BMW X4の価格は、6,740,000円からとなかなか高価。レクサスNX200t が4,920,000円からなので、182万円も違う。まぁ、この価格差はレクサスNXの標準装備がかなり貧弱なことも要因だ。装備を別とするとポルシェ のSUVであるマカン が6,160,000円からだ。装備はX4がマカンをやや上回るものの、やはり価格は高めの印象が強い。実際の購入するときには、少なくともマカンやNXと比較し、商談では競合させてみることをお勧めしたい。

BMW X4のグレード選びは、お勧めはX4 xDrive28i M Sport。その理由は、エコカー減税免税というメリットがあること。そして、Mスポーツを選んでいるのはリセールバリューが他のグレードより高くなる可能性が高いことが上げられる。そんなことよりも、速さが必要というのならX4 xDrive35i M Sportとなる。
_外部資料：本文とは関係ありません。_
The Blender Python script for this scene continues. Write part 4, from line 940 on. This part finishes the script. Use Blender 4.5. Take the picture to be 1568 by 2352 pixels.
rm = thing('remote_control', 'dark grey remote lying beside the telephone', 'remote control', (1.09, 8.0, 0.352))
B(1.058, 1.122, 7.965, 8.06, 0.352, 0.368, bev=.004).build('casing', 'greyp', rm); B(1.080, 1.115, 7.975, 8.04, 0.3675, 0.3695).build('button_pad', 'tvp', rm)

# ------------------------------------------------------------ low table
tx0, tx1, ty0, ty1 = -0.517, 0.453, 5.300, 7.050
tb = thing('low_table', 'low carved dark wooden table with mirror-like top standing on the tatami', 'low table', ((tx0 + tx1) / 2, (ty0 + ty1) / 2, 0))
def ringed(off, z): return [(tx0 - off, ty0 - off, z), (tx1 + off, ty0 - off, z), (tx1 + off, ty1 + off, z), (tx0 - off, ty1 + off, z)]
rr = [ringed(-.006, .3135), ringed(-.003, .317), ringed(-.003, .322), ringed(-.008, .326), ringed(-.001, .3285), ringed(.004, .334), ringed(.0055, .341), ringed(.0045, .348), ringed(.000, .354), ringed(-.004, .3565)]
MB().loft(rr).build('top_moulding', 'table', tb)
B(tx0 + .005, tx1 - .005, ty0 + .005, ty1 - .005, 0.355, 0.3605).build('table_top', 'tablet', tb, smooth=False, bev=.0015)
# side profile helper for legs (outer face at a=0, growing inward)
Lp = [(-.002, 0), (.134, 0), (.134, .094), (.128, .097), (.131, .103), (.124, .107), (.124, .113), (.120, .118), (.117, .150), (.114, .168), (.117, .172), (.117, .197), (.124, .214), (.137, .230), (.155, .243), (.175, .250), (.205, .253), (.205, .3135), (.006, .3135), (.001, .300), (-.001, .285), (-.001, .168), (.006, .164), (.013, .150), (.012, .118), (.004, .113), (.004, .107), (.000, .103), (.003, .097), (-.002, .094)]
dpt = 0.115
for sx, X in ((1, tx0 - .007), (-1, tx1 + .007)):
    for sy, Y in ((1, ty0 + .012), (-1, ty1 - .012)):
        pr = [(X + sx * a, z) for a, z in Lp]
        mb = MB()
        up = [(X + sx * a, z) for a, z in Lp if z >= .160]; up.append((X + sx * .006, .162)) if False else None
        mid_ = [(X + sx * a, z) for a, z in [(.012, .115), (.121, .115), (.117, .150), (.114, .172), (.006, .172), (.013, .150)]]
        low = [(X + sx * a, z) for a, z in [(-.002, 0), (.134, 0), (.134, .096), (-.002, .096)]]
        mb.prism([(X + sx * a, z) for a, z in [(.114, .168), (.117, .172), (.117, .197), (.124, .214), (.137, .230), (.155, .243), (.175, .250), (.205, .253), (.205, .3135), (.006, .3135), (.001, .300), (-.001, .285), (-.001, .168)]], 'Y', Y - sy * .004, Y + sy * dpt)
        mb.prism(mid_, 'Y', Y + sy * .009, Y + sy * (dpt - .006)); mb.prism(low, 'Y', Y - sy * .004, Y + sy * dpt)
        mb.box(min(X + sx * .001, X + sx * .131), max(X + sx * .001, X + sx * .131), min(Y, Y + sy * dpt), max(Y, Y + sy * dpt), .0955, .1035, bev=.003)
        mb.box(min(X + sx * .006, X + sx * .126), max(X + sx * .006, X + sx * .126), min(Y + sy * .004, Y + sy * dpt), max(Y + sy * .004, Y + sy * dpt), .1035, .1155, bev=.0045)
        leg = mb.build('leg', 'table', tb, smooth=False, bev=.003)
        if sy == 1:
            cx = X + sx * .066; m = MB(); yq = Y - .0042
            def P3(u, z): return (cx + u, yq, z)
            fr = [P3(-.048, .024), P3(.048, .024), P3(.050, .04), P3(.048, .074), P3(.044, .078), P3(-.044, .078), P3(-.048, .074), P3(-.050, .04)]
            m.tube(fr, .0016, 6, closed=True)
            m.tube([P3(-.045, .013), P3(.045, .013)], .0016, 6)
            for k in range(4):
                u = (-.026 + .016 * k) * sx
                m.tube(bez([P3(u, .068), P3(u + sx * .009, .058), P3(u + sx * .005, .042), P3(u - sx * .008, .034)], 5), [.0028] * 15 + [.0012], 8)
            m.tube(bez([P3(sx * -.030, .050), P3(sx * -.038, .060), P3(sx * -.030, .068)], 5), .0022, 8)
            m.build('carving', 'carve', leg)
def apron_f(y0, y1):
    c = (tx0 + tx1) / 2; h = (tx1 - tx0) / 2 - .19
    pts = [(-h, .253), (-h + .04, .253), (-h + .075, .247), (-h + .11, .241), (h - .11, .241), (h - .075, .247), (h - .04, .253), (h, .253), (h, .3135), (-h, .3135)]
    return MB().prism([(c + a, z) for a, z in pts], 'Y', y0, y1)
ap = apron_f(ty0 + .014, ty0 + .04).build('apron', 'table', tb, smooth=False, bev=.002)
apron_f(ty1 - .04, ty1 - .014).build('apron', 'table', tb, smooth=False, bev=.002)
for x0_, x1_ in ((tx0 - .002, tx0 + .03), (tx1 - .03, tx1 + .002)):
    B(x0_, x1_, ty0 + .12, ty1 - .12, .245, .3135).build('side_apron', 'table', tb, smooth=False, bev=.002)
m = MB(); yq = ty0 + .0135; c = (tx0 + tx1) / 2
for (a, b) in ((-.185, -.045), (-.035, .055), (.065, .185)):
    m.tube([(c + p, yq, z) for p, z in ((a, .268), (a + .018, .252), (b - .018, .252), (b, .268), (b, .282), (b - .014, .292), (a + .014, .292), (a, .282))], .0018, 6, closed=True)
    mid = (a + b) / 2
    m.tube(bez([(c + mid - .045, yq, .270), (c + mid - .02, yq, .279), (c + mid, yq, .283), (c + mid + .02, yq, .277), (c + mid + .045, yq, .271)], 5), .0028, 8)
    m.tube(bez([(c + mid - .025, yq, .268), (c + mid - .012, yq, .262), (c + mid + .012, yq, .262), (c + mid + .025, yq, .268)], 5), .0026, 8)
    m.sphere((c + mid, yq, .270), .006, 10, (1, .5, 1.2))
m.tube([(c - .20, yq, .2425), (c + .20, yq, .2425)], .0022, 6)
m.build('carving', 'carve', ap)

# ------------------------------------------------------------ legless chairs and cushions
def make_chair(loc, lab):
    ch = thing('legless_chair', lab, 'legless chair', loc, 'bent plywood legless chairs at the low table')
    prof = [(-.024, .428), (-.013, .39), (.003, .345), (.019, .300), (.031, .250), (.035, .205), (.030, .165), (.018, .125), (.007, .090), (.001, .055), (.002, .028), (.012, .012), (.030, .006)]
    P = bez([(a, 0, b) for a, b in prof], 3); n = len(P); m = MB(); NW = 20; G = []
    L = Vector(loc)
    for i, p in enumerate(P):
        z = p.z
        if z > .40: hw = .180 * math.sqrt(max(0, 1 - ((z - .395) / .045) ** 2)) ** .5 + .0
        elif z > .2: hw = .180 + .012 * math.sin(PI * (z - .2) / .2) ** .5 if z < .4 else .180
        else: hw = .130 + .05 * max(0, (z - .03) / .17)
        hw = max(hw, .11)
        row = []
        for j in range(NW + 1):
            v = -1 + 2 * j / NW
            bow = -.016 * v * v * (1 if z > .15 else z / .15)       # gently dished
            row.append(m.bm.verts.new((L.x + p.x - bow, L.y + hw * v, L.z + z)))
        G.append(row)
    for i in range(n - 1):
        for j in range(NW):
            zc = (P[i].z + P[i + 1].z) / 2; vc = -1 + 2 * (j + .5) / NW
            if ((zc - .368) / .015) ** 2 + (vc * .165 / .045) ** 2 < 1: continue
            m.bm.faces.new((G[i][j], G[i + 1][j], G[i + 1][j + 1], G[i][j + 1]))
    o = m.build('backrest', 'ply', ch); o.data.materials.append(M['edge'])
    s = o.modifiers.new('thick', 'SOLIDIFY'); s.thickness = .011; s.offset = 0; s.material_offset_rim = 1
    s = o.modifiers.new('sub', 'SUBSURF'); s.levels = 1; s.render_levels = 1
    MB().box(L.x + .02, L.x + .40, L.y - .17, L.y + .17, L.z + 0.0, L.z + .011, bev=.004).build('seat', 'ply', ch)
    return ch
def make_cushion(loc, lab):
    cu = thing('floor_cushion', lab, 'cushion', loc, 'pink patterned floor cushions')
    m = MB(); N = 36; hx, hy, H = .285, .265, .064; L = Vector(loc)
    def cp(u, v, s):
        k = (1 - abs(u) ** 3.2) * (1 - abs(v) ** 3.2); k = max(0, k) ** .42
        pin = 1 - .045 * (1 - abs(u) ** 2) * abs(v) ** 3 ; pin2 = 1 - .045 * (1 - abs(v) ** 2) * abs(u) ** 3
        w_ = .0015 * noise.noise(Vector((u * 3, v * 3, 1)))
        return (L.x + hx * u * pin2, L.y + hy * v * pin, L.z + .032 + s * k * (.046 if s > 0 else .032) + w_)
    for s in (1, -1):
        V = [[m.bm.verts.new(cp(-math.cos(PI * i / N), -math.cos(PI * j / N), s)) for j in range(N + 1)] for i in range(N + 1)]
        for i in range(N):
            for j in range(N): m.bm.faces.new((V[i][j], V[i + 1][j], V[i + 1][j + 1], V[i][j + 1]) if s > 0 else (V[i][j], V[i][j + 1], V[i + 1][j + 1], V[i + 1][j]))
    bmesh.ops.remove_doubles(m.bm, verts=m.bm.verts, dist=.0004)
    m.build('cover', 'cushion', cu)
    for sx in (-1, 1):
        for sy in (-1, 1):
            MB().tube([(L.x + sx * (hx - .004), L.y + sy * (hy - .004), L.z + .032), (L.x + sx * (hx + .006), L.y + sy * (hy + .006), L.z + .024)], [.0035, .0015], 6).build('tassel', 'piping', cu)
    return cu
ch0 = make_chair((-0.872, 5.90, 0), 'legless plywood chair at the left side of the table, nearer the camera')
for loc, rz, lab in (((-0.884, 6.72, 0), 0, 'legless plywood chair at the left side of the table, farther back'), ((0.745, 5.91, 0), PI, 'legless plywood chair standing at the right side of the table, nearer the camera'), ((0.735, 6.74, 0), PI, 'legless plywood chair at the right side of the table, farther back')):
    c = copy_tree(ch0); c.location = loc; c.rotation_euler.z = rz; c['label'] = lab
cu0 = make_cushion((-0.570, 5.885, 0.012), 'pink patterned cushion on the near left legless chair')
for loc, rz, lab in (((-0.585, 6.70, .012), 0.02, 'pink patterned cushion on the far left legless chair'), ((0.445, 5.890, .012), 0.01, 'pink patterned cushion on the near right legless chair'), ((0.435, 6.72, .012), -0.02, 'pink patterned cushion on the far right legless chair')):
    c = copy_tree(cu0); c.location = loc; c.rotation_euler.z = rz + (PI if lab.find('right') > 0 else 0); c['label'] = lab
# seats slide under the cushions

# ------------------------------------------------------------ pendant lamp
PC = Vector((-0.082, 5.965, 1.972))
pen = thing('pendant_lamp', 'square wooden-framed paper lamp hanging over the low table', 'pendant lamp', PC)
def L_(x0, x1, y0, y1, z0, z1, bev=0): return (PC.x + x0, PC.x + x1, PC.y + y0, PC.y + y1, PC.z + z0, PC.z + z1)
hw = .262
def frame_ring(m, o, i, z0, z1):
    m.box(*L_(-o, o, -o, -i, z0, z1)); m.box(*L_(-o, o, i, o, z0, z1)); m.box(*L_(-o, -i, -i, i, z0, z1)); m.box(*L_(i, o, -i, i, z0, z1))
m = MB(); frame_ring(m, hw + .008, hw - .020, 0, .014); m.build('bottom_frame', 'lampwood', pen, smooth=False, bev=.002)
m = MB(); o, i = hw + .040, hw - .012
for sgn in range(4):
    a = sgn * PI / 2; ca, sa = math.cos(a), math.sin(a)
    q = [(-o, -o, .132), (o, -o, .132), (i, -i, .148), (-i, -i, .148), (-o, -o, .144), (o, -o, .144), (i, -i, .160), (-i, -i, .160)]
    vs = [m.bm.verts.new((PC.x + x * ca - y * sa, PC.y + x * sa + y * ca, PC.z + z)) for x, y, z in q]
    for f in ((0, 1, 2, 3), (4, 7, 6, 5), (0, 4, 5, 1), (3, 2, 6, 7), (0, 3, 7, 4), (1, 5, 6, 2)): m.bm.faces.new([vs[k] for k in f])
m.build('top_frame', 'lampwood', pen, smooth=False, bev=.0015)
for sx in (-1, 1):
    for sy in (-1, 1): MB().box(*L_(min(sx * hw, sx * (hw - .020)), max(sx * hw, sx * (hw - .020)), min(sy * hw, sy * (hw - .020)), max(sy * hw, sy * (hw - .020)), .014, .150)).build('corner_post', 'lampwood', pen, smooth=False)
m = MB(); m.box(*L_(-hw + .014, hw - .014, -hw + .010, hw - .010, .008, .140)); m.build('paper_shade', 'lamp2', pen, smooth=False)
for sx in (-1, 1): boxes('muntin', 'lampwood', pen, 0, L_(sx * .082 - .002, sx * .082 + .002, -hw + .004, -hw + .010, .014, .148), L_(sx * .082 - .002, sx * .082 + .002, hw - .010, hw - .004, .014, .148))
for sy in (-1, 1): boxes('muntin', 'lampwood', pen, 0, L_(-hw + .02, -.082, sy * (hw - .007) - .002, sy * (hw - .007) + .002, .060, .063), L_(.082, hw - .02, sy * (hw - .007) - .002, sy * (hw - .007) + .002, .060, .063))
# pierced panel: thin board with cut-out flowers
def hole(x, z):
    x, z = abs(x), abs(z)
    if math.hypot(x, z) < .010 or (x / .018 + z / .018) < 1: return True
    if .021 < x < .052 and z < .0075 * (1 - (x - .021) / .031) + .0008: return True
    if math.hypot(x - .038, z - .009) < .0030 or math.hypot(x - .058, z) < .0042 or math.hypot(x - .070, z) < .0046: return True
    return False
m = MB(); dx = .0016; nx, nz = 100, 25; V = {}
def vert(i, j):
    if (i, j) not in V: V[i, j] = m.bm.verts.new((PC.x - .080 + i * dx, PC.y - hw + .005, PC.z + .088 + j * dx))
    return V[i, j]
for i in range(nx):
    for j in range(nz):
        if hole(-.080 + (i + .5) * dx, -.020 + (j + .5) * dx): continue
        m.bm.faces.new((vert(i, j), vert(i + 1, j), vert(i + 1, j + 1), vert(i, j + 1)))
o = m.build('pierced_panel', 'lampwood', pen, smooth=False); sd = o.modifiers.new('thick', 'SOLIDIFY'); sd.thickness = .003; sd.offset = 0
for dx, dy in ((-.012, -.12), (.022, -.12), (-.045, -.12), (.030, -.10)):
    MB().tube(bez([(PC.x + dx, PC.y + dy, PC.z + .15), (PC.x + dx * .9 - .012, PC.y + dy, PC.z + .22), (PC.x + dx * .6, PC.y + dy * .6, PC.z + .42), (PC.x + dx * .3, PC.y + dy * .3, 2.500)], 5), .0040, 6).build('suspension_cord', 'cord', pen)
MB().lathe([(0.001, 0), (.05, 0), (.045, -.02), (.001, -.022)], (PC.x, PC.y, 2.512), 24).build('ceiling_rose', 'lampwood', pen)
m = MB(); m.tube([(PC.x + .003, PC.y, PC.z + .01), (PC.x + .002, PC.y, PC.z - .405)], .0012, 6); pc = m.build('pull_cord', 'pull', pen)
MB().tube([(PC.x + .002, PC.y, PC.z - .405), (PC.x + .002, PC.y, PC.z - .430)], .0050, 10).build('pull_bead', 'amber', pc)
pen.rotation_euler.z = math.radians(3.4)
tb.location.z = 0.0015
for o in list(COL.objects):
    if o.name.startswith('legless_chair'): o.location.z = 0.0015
一般的にこうしたSUVは、乗り心地や騒音など、スタイル同様にワイルドな感じになるが、このX4は違う。静粛性や乗り心地は、かなり高いレベルにあり、まるで背の高い高級サルーンに乗っている気持ちになる。輸入セダンに飽きたのなら、X4のような少しラグジュアリーな雰囲気をもったSUVを選択してみるのもいいだろう。